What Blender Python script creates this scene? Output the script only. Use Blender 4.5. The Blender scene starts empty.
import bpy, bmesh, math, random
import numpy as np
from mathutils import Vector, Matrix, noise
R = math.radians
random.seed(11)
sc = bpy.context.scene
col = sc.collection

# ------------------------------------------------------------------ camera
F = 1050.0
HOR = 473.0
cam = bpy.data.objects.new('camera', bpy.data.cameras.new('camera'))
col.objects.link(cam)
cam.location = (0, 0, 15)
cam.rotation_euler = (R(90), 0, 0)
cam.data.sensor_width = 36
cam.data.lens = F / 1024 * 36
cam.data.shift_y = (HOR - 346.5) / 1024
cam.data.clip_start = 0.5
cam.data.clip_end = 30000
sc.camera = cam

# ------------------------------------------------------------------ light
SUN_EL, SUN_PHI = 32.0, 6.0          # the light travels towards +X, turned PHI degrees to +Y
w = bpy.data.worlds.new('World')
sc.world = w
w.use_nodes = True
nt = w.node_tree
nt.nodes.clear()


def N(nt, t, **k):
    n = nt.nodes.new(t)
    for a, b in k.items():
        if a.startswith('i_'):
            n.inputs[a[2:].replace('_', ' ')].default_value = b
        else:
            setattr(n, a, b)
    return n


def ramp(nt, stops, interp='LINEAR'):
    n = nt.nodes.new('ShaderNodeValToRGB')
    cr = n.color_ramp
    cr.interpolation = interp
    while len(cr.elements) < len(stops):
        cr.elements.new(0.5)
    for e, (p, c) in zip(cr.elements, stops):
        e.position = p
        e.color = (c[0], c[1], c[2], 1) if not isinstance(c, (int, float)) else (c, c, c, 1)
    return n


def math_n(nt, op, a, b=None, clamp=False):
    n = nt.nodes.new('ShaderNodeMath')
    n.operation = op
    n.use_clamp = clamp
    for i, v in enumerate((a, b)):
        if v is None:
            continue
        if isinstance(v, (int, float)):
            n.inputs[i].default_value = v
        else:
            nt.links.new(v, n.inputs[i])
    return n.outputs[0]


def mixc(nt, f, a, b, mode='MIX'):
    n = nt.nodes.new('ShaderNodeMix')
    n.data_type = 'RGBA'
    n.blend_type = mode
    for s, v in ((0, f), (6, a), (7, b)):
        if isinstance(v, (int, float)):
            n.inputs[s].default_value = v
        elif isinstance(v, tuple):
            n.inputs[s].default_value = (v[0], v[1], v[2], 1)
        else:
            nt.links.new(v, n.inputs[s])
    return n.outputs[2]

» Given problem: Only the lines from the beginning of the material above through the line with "sc.camera = cam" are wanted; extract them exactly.

» Response to this exercise:
What Blender Python script creates this scene? Output the script only. Use Blender 4.5. The Blender scene starts empty.
import bpy, bmesh, math, random
import numpy as np
from mathutils import Vector, Matrix, noise
R = math.radians
random.seed(11)
sc = bpy.context.scene
col = sc.collection

# ------------------------------------------------------------------ camera
F = 1050.0
HOR = 473.0
cam = bpy.data.objects.new('camera', bpy.data.cameras.new('camera'))
col.objects.link(cam)
cam.location = (0, 0, 15)
cam.rotation_euler = (R(90), 0, 0)
cam.data.sensor_width = 36
cam.data.lens = F / 1024 * 36
cam.data.shift_y = (HOR - 346.5) / 1024
cam.data.clip_start = 0.5
cam.data.clip_end = 30000
sc.camera = cam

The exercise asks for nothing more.